I have been wanting to do a family travel map for a while, so when our anniversary was coming up I thought it would be a fun project to do together. I loved the idea of working on a project together, that’s also practical in the sense that we’ll hang it up and love to look at it rather than something that gets stored away. (Like our wedding album. Sad, but true.) We wanted to combine the traditional first anniversary wedding gift, paper, with the modern anniversary gift, clocks, so we added a series of world clocks to the map.

I’m very happy with how this turned out. I ended up using just traditional rubber cement to mount the map onto a foam core backing. Most people recommend spray adhesive for an even spread, but I had so much rubber cement left over from a wedding project that I wanted to use up. Rubber cement worked fine for this project because the map was on thick matte photo paper: no wrinkling or bulging. It’s not perfect, but it works well enough.

The frame came from Walmart (about $18 + tax). I could have gone a little cheaper, but I liked the look of the frame, and the dark mahogany brown color. It matched the map perfectly. The frame had a plastic shield over (ie fake glass) but it was fairly easy to rip out and make room for the pins. Once I pulled out the plastic, I realized how flimsy the frame was. The foam board backing is necessary to help it keep it’s shape, as well as provide a place for the pins to go.
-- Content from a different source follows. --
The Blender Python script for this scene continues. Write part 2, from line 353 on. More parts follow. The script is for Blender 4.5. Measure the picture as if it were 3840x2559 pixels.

We used medium black tacks (purchased on amazon since they were cheaper when you factored in shipping – $9). The tacks have a tendency to disappear when you stand a few feet back because the map is so dark. We decided to pin places we had been to together, including before we were married or even engaged. Other options include having pins of different colors for each family member, or pins for with kids and sans kids.

The wall clocks are of important locations to us. We met, married and honeymooned in three different time zones which happen to move West to East. The progression works very well with the concept of world clocks. The time is set to the time of our ceremony, 5 o’clock Eastern Standard Time. I suppose, if we hadn’t, I probably would have had one large clock for where we were married, and several smaller ones indicating either places we had been, or wanted to go. I printed the clocks on photo paper which gives them a bit of a glossy shine, kind of like the glass on a real clock.

I want to keep up the tradition of an anniversary craft project, but next year will prove to be a challenge. The traditional gift is cotton, and the modern gift is china. I have no idea what I will do.